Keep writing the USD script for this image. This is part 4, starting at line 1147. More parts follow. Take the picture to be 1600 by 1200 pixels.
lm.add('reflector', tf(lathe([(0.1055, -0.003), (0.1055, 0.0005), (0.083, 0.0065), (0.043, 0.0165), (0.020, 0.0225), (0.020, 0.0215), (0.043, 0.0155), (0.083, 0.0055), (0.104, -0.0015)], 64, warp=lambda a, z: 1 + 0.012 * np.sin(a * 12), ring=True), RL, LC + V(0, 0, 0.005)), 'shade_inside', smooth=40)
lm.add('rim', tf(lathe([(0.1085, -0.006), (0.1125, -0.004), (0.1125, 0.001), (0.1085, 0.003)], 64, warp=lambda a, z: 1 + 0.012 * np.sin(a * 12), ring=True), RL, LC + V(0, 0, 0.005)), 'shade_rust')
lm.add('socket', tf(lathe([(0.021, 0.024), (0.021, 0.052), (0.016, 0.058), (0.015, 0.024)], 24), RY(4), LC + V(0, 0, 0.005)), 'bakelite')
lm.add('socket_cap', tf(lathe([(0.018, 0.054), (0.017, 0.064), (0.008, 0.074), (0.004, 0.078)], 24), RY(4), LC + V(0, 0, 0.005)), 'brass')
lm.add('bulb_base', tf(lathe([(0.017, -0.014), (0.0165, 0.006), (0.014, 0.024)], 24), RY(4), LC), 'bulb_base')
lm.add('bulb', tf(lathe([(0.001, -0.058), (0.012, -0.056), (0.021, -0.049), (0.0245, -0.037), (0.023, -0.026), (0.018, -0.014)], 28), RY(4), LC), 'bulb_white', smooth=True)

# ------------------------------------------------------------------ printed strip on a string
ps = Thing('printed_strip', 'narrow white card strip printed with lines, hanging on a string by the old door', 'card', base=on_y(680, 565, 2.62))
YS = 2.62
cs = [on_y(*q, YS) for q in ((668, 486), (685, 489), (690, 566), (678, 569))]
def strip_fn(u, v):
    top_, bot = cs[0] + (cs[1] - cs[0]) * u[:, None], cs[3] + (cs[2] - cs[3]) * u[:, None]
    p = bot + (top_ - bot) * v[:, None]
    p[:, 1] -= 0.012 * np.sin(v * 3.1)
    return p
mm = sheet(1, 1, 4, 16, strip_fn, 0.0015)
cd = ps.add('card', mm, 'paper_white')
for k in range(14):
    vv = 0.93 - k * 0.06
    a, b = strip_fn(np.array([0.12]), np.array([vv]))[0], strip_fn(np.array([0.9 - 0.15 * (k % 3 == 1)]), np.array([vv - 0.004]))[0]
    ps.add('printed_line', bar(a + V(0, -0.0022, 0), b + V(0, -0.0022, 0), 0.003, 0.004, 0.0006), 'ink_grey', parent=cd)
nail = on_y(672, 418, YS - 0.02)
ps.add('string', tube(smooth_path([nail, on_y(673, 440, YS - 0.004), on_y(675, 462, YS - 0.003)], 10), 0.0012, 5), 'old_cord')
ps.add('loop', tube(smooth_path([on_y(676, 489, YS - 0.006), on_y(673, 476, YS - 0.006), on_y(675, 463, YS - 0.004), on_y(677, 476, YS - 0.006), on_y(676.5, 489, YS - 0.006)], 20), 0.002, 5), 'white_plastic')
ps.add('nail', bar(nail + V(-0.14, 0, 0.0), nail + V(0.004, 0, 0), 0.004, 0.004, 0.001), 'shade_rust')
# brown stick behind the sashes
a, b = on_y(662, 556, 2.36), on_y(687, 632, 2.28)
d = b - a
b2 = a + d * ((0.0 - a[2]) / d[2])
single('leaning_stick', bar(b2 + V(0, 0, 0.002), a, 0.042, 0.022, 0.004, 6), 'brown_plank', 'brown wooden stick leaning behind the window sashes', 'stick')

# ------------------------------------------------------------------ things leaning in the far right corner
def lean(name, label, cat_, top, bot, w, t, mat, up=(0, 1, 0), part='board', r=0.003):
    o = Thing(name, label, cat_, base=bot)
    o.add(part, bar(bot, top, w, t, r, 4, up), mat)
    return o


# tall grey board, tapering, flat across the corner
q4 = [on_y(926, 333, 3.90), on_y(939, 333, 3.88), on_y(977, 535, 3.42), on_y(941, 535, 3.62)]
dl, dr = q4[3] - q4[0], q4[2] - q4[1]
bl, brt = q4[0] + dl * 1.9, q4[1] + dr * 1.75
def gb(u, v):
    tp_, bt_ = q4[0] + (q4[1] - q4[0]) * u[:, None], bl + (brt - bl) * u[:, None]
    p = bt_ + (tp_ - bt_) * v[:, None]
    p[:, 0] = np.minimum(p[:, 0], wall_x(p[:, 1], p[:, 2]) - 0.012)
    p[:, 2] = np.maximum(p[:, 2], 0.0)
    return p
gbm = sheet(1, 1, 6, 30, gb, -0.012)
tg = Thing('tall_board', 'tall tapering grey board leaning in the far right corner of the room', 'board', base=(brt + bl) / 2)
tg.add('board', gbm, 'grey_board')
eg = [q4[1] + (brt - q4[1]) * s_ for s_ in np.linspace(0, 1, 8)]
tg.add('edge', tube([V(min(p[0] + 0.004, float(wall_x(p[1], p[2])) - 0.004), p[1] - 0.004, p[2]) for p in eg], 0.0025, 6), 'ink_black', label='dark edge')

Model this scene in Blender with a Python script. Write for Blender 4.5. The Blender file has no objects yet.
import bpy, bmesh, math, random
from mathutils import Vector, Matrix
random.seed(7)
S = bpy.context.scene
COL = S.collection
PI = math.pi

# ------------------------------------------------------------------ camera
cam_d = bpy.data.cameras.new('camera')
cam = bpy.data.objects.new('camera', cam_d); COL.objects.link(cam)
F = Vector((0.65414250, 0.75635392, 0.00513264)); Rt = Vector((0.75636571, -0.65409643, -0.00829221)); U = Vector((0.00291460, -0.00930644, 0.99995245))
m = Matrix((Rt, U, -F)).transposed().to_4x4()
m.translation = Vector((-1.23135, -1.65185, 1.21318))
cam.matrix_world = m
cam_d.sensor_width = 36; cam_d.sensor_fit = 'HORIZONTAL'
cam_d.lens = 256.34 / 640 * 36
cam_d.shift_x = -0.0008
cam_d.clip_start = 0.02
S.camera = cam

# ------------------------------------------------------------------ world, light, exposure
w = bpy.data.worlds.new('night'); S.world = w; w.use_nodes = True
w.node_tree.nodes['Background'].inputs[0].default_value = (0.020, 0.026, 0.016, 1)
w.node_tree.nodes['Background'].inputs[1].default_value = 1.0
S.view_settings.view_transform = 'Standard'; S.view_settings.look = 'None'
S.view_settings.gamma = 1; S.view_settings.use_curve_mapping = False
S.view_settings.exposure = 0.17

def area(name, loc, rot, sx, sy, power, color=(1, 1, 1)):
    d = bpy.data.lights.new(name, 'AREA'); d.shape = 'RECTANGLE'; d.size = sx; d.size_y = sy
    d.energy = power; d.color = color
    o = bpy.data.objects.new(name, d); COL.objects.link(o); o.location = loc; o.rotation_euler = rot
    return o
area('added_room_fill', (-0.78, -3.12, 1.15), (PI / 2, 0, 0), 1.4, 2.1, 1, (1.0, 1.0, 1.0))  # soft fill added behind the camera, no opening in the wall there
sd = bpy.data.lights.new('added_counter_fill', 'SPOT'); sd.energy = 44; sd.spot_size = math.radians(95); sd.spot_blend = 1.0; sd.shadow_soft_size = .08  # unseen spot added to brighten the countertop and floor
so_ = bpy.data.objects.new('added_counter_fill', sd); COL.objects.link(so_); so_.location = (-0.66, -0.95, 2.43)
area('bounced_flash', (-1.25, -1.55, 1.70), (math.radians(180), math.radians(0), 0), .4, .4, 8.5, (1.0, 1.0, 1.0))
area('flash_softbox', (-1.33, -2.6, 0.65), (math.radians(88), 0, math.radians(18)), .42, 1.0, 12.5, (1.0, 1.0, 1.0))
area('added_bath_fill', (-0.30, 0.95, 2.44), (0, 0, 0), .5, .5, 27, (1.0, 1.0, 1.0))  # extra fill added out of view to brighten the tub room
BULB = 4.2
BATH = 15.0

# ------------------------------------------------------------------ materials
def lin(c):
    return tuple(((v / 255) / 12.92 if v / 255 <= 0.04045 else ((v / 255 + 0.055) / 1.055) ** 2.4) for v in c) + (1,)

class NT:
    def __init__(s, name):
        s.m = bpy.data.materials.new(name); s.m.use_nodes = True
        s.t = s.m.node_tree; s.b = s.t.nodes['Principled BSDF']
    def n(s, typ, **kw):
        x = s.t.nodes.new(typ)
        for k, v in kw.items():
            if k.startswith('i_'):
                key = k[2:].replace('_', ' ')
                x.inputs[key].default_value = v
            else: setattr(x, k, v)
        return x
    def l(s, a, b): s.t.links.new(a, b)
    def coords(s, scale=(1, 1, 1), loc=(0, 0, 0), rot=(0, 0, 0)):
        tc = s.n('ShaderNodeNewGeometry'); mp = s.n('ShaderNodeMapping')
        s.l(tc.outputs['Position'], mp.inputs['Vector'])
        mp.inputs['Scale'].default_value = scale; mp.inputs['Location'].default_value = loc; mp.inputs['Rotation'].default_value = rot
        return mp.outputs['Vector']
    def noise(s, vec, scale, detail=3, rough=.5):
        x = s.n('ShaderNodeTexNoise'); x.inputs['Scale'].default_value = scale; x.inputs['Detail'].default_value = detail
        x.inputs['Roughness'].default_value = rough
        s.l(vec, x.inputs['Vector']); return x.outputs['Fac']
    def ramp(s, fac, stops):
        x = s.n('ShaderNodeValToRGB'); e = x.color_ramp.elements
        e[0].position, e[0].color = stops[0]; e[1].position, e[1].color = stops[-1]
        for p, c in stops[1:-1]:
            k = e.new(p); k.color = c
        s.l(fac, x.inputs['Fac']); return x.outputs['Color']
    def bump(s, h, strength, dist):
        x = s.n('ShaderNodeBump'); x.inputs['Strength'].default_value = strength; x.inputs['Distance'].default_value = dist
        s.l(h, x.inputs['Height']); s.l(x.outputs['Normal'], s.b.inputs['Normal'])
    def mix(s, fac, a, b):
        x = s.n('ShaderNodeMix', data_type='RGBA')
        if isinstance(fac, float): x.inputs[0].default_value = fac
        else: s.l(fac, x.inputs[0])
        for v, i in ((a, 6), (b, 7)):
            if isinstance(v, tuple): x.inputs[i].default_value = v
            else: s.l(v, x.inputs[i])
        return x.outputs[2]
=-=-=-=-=
Above are the entries. Quote exactly the lines from the one bearing "Model this scene" through the one bearing "PI = math.pi".

Model this scene in Blender with a Python script. Write for Blender 4.5. The Blender file has no objects yet.
import bpy, bmesh, math, random
from mathutils import Vector, Matrix
random.seed(7)
S = bpy.context.scene
COL = S.collection
PI = math.pi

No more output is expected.